◆ Records provided ◆
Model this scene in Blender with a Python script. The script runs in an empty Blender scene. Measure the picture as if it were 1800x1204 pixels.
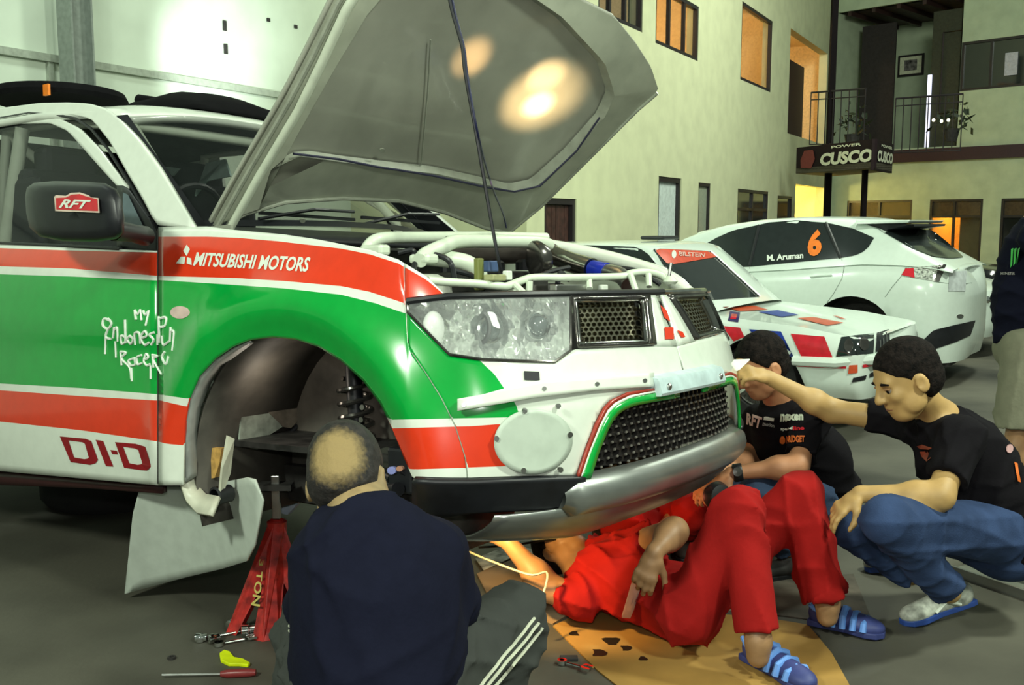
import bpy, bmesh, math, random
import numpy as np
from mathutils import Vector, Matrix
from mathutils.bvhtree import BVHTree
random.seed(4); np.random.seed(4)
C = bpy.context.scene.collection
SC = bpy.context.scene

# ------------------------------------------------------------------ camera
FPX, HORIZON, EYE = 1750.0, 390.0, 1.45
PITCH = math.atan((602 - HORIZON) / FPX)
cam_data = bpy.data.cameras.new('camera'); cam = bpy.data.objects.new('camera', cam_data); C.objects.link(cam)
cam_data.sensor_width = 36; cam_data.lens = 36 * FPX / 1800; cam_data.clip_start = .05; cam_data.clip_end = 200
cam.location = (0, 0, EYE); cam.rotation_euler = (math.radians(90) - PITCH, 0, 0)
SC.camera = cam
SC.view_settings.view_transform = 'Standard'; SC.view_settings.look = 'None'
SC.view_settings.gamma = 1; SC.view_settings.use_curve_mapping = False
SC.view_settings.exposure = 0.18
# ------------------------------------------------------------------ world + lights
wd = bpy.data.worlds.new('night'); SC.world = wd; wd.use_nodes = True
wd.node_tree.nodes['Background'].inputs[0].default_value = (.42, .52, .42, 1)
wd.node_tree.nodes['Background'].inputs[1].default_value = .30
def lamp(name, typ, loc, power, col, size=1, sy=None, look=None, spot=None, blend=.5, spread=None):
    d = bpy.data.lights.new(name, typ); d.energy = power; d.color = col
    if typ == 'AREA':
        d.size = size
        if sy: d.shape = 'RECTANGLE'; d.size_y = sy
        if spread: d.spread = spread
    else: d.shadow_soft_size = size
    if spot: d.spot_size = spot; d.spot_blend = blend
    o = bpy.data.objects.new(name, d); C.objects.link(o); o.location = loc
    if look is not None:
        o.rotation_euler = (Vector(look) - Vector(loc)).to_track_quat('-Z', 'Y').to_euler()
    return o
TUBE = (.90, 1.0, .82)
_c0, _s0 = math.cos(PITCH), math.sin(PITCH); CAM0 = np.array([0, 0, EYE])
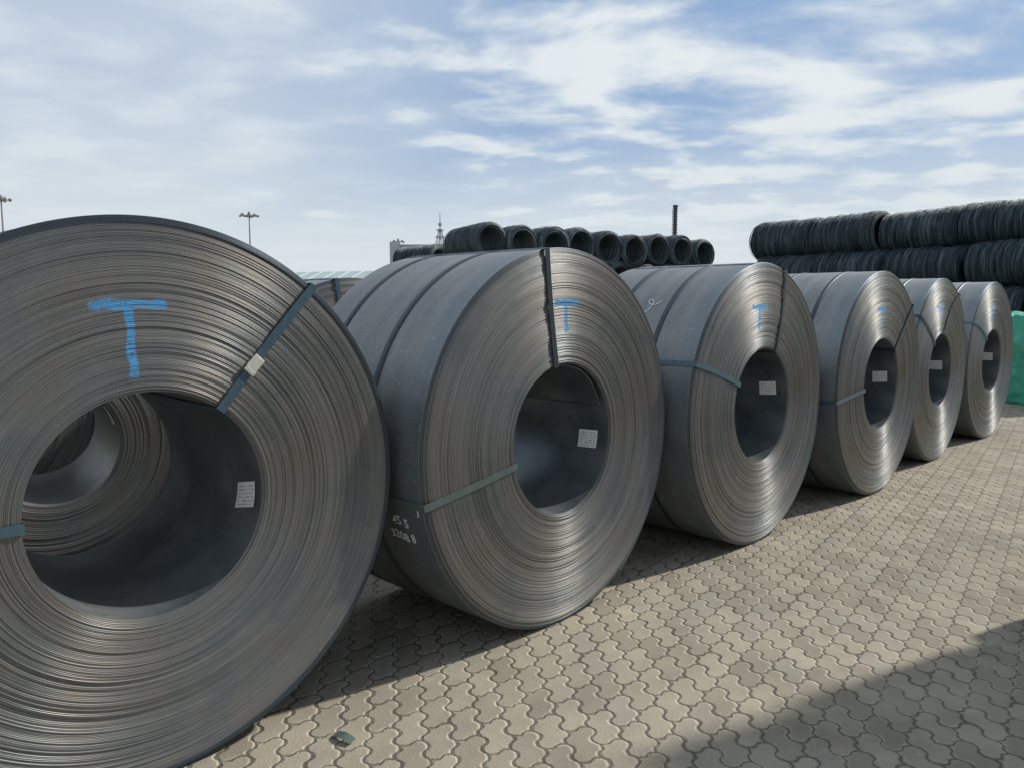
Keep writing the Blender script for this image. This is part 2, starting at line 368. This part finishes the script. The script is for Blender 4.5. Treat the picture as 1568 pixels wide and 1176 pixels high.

◆ Aim ◆
Copy the records above exactly, omitting every picture.

◆ Full solution ◆
Model this scene in Blender with a Python script. The script runs in an empty Blender scene. Measure the picture as if it were 1800x1204 pixels.
import bpy, bmesh, math, random
import numpy as np
from mathutils import Vector, Matrix
from mathutils.bvhtree import BVHTree
random.seed(4); np.random.seed(4)
C = bpy.context.scene.collection
SC = bpy.context.scene

# ------------------------------------------------------------------ camera
FPX, HORIZON, EYE = 1750.0, 390.0, 1.45
PITCH = math.atan((602 - HORIZON) / FPX)
cam_data = bpy.data.cameras.new('camera'); cam = bpy.data.objects.new('camera', cam_data); C.objects.link(cam)
cam_data.sensor_width = 36; cam_data.lens = 36 * FPX / 1800; cam_data.clip_start = .05; cam_data.clip_end = 200
cam.location = (0, 0, EYE); cam.rotation_euler = (math.radians(90) - PITCH, 0, 0)
SC.camera = cam
SC.view_settings.view_transform = 'Standard'; SC.view_settings.look = 'None'
SC.view_settings.gamma = 1; SC.view_settings.use_curve_mapping = False
SC.view_settings.exposure = 0.18
# ------------------------------------------------------------------ world + lights
wd = bpy.data.worlds.new('night'); SC.world = wd; wd.use_nodes = True
wd.node_tree.nodes['Background'].inputs[0].default_value = (.42, .52, .42, 1)
wd.node_tree.nodes['Background'].inputs[1].default_value = .30
def lamp(name, typ, loc, power, col, size=1, sy=None, look=None, spot=None, blend=.5, spread=None):
    d = bpy.data.lights.new(name, typ); d.energy = power; d.color = col
    if typ == 'AREA':
        d.size = size
        if sy: d.shape = 'RECTANGLE'; d.size_y = sy
        if spread: d.spread = spread
    else: d.shadow_soft_size = size
    if spot: d.spot_size = spot; d.spot_blend = blend
    o = bpy.data.objects.new(name, d); C.objects.link(o); o.location = loc
    if look is not None:
        o.rotation_euler = (Vector(look) - Vector(loc)).to_track_quat('-Z', 'Y').to_euler()
    return o
TUBE = (.90, 1.0, .82)
_c0, _s0 = math.cos(PITCH), math.sin(PITCH); CAM0 = np.array([0, 0, EYE])
Keep writing the Blender script for this image. This is part 2, starting at line 368. This part finishes the script. The script is for Blender 4.5. Treat the picture as 1568 pixels wide and 1176 pixels high.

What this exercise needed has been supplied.